MAIL COMMENT: This widening chasm between us and them

13 April 2012

They still don't get it, do they?

Gaffe: Junior Transport Minister Tom Harris said Britons should stop being 'so bloody miserable'

Gaffe: Junior Transport Minister Tom Harris said Britons should stop being 'so bloody miserable'

Even when their reputation is at rock-bottom, even when they are so distrusted, our politicians go on showing how arrogant, out of touch and complacent they are.

Take this week's bizarre outburst from junior Transport Minister Tom Harris, who in the midst of the worst economic outlook in decades told millions of hard-pressed families that they should stop being 'so bloody miserable'.

No matter that prices are up, taxes are up, inflation is up and unemployment is up. No matter that the house they saved so hard to afford is down in value. Even tougher times are ahead, with the cost of food, gas, and electricity going through the roof.

Mr Harris brushed all that aside and insisted we've never had it so good.

Outrageously insensitive? You bet. But then, unlike most of his constituents, he can afford to take the sunny view.

Though only a pipsqueak junior minister, he enjoys a salary of £92,100. On top of that, he claimed £153,862 in expenses last year. So he is comfortably insulated from the problems that beset most voters.

And there's the rub. Mr Harris may have apologised, but wasn't his clodhopping intervention another example of the chasm between rulers and the ruled?

Consider the way MPs seek to duck the restraints that apply elsewhere in the public sector. With Britain mired in such economic uncertainty, the Government is desperate to keep wages under control. Some low-paid workers have agreed pay deals of not much more than 2 per cent.

But Parliamentarians? Senior MPs in all parties are pressing for a whacking 21 per cent pay increase  -  this on top of their bloated expenses and the gold-plated pensions (subsidised by the taxpayer, naturally) they have awarded themselves.

And such snout-in-the-trough greed doesn't end there. This week, the Commons Standards and Privileges Committee censured Tory MPs Sir Nicholas Winterton and his wife Anne for 'inappropriately' claiming £66,000 in housing expenses. But astonishingly, they won't have to repay a penny.

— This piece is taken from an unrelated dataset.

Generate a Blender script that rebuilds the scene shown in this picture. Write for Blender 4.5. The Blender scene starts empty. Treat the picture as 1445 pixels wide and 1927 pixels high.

In any commercial firm, an employee sailing so close to the wind would face the sack. But the ordinary rules don't seem to apply to politicians, either at Westminster or in the even sleazier European parliament.

The crude innuendoes should stop now

And what about the shameful dishonesty of MPs on policy issues, too?

All parties promised a referendum on the European constitution, but this week the Government (with the grubby complicity of the LibDems) finally ratted on that pledge by shoehorning through ratification of the Lisbon Treaty, without allowing voters a say.

Perhaps it's no wonder David Davis has struck a resounding chord with the public by forcing a by-election on an issue of principle. True, critics have accused him of petulant posturing, but at least it's a breath of fresh air when a top politician fights so passionately  -  if quixotically  -  for what he believes in.

But that brings us to perhaps the nastiest element of an unedifying week for our ruling class: the crude innuendoes by Culture Secretary Andy Burnham seeming to suggest something inappropriate between Mr Davis and civil liberties chief Shami Chakrabarti.

How Labour hates any opposition. How quickly it resorts to smears. We grew used to such vicious tactics under Blair. Shouldn't Gordon Brown, with his 'moral compass', ensure such poison stops now?

Indeed, perhaps every party leader should take stock.

They are heirs to a great democratic tradition. How much longer do they think it will last if some of their their followers behave so contemptibly, while voters grow ever more disillusioned?